Daarnaast oordeelt het HvJ dat het neutraliteitsbeginsel zich verzet tegen een nationale bepaling op grond waarvan de belastingdienst de dienstverrichter de teruggaaf van de door hem betaalde btw kan weigeren terwijl de ontvanger van die diensten, die deze belasting over die diensten eveneens heeft betaald, het recht op aftrek van die belasting is ontzegd op grond dat hij niet over het overeenkomstige belastingdocument beschikte, en belastingdocumenten volgens het nationale recht niet meer mogen worden aangepast wanneer een definitieve navorderingsaanslag is vastgesteld.
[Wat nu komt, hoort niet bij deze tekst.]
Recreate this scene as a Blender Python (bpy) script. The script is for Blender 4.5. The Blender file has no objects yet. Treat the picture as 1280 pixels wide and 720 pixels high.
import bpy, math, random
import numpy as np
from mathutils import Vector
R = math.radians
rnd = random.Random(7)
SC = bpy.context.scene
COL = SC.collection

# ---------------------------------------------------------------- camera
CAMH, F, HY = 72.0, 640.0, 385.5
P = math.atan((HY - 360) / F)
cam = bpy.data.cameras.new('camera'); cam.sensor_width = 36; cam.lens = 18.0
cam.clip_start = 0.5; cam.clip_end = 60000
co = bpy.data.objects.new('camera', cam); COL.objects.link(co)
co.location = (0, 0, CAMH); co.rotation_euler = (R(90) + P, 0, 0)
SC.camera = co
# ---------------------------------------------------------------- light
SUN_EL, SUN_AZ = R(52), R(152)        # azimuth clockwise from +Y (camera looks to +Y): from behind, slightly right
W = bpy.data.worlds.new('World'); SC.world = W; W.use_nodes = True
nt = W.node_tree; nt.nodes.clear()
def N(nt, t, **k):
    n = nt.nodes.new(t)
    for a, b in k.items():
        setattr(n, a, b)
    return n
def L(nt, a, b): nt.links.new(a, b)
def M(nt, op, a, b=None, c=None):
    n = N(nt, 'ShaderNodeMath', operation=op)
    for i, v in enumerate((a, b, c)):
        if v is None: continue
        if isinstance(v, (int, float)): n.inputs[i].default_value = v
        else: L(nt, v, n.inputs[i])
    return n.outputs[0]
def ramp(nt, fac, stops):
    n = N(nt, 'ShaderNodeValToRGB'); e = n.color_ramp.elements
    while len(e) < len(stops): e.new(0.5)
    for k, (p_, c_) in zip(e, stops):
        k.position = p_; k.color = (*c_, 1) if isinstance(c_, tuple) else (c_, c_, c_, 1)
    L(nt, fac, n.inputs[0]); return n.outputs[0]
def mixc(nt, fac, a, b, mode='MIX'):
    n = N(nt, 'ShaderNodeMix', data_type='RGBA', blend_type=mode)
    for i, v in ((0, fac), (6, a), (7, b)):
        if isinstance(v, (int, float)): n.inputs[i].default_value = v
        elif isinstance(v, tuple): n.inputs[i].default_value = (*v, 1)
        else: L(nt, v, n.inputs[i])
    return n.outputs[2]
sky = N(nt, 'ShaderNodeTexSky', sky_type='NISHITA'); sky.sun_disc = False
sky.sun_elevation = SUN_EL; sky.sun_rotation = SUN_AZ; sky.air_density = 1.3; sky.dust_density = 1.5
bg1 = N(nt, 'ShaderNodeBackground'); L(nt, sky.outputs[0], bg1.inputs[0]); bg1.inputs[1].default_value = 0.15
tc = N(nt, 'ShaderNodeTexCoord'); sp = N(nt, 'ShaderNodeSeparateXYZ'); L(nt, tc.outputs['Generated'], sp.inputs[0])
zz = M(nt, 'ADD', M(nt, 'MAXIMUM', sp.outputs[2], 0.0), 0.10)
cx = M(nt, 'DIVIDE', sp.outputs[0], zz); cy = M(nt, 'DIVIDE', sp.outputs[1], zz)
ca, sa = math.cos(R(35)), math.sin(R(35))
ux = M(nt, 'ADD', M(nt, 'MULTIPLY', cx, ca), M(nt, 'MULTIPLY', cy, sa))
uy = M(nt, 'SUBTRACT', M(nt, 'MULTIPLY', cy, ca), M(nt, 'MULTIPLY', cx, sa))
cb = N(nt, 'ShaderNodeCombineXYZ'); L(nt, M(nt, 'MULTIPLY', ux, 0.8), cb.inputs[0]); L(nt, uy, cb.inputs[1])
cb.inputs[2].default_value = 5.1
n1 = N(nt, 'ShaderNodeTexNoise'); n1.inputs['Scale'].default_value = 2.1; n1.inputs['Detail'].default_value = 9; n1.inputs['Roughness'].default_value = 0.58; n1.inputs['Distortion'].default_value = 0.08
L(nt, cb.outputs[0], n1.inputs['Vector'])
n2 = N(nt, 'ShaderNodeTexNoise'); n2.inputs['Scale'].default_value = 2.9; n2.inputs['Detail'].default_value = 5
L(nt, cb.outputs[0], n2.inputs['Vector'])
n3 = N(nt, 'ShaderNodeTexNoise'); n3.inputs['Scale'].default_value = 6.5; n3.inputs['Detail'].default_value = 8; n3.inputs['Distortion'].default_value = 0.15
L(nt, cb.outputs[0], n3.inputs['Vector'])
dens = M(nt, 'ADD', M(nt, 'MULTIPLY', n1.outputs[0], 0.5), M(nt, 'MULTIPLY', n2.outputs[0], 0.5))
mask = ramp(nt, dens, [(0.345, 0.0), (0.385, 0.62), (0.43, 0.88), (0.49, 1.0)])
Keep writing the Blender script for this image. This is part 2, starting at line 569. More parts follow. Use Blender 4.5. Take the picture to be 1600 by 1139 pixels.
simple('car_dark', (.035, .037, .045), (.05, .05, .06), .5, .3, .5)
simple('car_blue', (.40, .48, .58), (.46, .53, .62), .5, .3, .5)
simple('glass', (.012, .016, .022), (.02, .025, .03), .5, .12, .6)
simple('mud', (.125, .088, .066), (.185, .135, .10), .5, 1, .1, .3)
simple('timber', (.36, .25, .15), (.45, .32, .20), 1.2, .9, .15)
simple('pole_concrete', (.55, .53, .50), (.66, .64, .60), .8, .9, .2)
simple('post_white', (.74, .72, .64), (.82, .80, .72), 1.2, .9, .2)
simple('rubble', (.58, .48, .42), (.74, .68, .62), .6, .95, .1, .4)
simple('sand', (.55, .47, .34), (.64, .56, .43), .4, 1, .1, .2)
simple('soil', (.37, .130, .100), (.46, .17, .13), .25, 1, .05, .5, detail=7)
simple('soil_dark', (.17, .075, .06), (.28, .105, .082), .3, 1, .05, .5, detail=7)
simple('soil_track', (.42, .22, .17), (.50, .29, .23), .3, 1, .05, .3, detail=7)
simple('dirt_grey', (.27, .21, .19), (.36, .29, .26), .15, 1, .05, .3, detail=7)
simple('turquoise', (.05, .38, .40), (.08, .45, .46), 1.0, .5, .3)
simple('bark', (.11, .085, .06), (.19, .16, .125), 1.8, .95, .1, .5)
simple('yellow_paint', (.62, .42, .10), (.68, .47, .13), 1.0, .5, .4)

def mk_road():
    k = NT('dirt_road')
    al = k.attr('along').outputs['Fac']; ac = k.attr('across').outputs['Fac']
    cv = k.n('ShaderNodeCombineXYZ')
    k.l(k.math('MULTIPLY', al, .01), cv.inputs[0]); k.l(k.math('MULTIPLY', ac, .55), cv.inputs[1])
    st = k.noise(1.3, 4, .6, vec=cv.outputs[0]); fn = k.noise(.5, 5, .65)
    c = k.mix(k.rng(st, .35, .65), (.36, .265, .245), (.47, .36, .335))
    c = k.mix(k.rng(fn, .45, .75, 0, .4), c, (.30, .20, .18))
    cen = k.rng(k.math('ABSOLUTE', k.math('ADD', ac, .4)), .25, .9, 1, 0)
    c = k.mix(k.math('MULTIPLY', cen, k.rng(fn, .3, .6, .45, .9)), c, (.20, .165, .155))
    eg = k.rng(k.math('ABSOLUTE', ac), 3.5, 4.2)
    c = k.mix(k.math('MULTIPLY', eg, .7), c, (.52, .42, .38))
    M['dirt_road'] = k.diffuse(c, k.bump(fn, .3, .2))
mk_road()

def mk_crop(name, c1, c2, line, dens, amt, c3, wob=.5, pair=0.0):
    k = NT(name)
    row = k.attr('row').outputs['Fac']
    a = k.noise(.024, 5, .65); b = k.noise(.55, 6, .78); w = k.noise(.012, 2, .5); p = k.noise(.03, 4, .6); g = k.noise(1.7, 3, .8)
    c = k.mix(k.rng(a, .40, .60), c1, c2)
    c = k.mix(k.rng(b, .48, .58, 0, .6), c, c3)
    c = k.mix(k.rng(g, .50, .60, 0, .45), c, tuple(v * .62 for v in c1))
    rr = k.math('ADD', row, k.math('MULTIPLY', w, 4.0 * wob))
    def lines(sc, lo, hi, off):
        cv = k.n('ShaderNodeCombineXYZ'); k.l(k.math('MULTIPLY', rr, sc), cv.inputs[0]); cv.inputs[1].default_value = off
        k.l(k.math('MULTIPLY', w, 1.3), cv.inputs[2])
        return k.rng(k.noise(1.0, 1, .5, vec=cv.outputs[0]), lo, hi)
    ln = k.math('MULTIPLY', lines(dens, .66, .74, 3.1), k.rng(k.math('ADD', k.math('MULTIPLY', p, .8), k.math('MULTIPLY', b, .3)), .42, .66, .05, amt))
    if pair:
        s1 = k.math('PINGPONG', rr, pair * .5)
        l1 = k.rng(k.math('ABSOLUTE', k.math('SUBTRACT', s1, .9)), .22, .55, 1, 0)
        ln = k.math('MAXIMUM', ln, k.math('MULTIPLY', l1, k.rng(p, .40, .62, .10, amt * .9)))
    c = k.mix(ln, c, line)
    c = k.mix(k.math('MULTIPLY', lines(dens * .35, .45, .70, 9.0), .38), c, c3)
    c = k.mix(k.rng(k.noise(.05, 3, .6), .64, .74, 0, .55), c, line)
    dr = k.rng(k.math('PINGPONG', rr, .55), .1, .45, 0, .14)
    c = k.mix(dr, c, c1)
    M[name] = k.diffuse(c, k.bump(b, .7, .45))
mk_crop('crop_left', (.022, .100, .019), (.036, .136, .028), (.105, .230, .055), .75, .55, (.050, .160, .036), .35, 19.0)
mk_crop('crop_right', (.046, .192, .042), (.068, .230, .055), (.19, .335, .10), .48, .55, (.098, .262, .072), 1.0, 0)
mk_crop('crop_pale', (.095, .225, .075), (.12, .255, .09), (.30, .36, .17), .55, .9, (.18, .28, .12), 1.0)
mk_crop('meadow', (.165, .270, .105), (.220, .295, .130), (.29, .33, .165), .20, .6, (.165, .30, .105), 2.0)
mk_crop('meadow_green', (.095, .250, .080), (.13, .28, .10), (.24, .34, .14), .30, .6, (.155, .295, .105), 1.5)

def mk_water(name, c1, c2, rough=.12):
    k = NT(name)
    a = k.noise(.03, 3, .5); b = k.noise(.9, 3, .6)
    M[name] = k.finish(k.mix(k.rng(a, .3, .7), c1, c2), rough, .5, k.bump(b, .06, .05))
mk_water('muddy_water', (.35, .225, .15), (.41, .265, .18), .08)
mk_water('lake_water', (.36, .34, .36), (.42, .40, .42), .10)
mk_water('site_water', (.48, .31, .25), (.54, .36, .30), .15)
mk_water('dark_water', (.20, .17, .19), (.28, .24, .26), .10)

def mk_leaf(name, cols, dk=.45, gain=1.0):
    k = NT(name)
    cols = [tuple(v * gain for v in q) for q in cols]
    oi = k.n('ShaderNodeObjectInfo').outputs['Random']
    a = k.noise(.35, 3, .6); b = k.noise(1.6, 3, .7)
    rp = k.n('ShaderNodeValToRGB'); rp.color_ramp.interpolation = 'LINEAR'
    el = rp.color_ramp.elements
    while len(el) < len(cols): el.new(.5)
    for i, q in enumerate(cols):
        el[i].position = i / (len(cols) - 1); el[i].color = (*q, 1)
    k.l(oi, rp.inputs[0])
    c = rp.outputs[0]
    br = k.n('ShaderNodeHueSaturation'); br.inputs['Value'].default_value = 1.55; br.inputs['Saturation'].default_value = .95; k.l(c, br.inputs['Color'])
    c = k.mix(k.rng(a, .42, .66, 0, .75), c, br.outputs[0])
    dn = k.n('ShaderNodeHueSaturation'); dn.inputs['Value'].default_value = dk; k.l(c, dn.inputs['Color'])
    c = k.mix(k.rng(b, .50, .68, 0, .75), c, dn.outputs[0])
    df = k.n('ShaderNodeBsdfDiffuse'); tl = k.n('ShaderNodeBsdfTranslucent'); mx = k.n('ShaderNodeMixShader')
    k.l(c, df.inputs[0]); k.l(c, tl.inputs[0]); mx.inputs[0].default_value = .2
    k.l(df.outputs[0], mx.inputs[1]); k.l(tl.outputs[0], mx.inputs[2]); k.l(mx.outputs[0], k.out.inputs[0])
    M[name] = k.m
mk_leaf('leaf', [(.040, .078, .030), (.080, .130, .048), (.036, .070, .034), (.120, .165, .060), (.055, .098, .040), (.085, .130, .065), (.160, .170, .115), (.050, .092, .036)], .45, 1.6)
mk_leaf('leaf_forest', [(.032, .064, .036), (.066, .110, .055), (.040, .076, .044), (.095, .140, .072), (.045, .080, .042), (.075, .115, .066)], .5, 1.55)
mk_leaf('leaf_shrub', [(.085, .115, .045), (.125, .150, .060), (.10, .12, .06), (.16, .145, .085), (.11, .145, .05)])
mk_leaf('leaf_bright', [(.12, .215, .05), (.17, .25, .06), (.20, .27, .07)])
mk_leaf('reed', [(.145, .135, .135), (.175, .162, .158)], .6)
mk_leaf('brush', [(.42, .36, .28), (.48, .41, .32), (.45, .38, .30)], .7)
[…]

Aangezien de dienstverrichter de door hem uitgereikte facturen niet meer kan aanpassen, omdat de belastingdienst een definitieve navorderingsaanslag heeft vastgesteld en hij de ontvanger van die diensten dus niet om betaling van de btw kan verzoeken, komt het feit dat de belastingdienst hem de teruggaaf van die btw weigert erop neer dat hij de last van die belasting draagt, hetgeen in strijd is met het neutraliteitsbeginsel. Dit zou anders zijn indien de dienstverrichter naar nationaal recht, na de door hem ingevolge de definitieve navorderingsaanslag verschuldigde btw naar behoren te hebben betaald, de uitgereikte facturen kon aanpassen en betaling van die btw kon verkrijgen van de ontvanger van de diensten, die de belastingdienst om aftrek van die btw zou verzoeken.

Slot
Uit dit arrest van het HvJ volgt dat het niet de bedoeling is dat er twee keer btw wordt geheven. Dit is in strijd met het neutraliteitsbeginsel.